Thu. Feb 21st, 2019

Tactful Bragging for Self-Promotion

Quickly revise what happens to many of us when it comes to self-promotion. We get caught off guard, we have not given our responses any thought, and therefore we have just nothing substantial to say on the spot. Tactful Bragging is about making a connection with the person you’re interacting with, while sharing something about yourself that will help you stand out. If you want to grab a promotion, cast a wider net. As you begin to get more senior, your manager alone can’t get you promoted or get you a raise. They need support from others, including their boss and peers, who have interacted with you and agree that you are ready for the next level.

Peggy Klaus, in her book BRAG! The Art of Tooting Your Horn Without Blowing It, says that

Bragging in today’s culture is not a choice, it’s a necessity.

Know the difference between bragging and self-promotion. Self-promotion is educating RELEVANT people about your skills and the value that you bring to an organization or marketplace. Bragging is over expressing your value to relevant and irrelevant audiences for the purposes of making yourself feel secure or superior. Tactful bragging or Self-Promotion is a daily practice. It is much less effective to plead your case for a raise if you have not been promoting yourself all year long. Your manager will have to process and verify all that you share with him/her. We may think that our work will get us noticed, but the data doesn’t lie. Without practicing self-promotion, we run the risk of making significantly less money than we could–– or should––over the course of our careers. A successful brag, would have a few components, in fact three important ones.

Focus on results versus titles:

Many people think, just because they have an executive title, that they can do just about anything. Ending up with embarrassment by their peers. Describe a little bit of how you do what you do versus given your job title. For example, when someone in sales management is asked for what they do it’s better to say, “I lead a sales team that scored “five national accounts last year,” versus saying, “I’m a project manager.”

Be careful not to give others your due credit in lieu of office empathy. Research shows that when women give too many kudos to the team, people subconsciously wonder if they can repeat the performance again without that team. Don’t fall into that trap! Use “I” at least once when sharing achievements.

Focus on process versus job description:

Start with passion and enthusiasm. What would you share with friends and family about your job? Start by sharing achievements within this context and they will be taken as enthusiasm for your job. Try something like, “I’m having a really good day because…” add in your achievement and then end with “and it’s also great for Jane Doe and the rest of the team because… which is satisfying for me as well.”

Related: Conversation Skills

This is similar to the introduction of your self-promotion, but it goes a little deeper into the logistics of what you accomplish daily.
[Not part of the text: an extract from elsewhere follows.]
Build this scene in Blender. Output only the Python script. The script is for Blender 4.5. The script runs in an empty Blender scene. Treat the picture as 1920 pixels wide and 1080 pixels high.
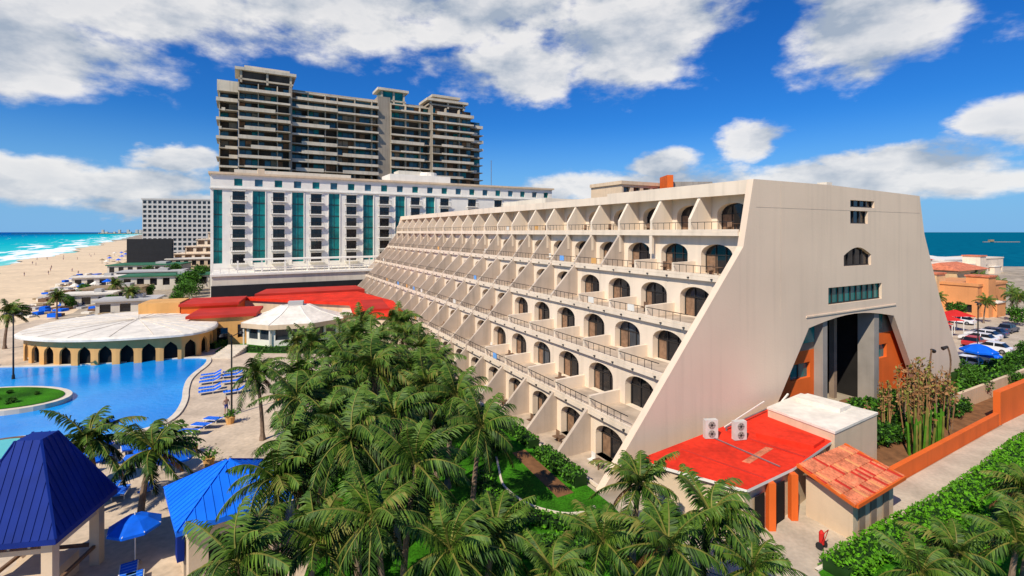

Caution that the level of tactful bragging you do might depend on the occasion and the overall timing. If you’re talking to key company representatives at a social event, it’s appropriate for you to delve into logistics of your work. Always read your audience, and self-promote accordingly. Back to the project manager being asked to describe what he does, he’s better off saying that he manages by promoting autonomy and creativity for his team to reach their highest potential, versus saying that he oversees staff in five different regions.

Related: Communication Tips

However, when it comes to a raise, do your research and be prepared to negotiate. Don’t be afraid to ask for more than you want. Be aggressive (otherwise you won’t get what you want), but do it in a way that shows you value the relationship and demonstrate how your ask is good for the company. Get rid of the guilt. Most of us are significant breadwinners for our families, so think about it that way: You aren’t doing it to pat yourself on the back––you are doing it because it furthers your career which supports you and your family.

Loop back to your audience:

Tactful bragging belongs in the category of networking, connecting and building rapport when you describe your accomplishments and methods it’s always a good idea to reflect back on your listener. Find the right loop back, to bring them in, and connect the dots. If you’re worried about being labeled as pushy, try this: Talk about your work and success, but also refer to how happy it makes your client/team/organization. When you shift the focus to how your work benefits the broader community, you neutralize the potential likability backlash.

Ask for more feedback. Make regular, informal asks: When coming out of a meeting, ask your manager, “How do you think that went? I would love some feedback.” Then, follow up with a quick email thanking them for their feedback. As soon as people know you are open to it, they will feel more comfortable giving it!

Related:  Tact of asking questions

Did they hint at what they do? Is there something you discovered that the two of you have in common, or do you have an inkling as to what they may be interested in? The sales manager who talks about his team may loop back by saying, “I heard you mention earlier “that you work with a team, “do you find that autonomy is a motivator?” Think about ways to integrate your achievements into the conversation. One approach is to ask other people what they are working on and use it as an opportunity to respond with what you are working on. If they have any social skills at all they will ask about you!

Conclusions about Tactful Bragging:

The definition of Self-Promotion revolves around persuading others to act on our behalf through different means with specific words and images. Stay on your toes in social situations, and practice your skills as much as possible. You will only get better and more comfortable with time. Take care of yourself. You can’t be effective at self-promotion if you don’t feel good! Remember! self-promotion = tactful bragging = compensation. The difference could literally be millions at retirement.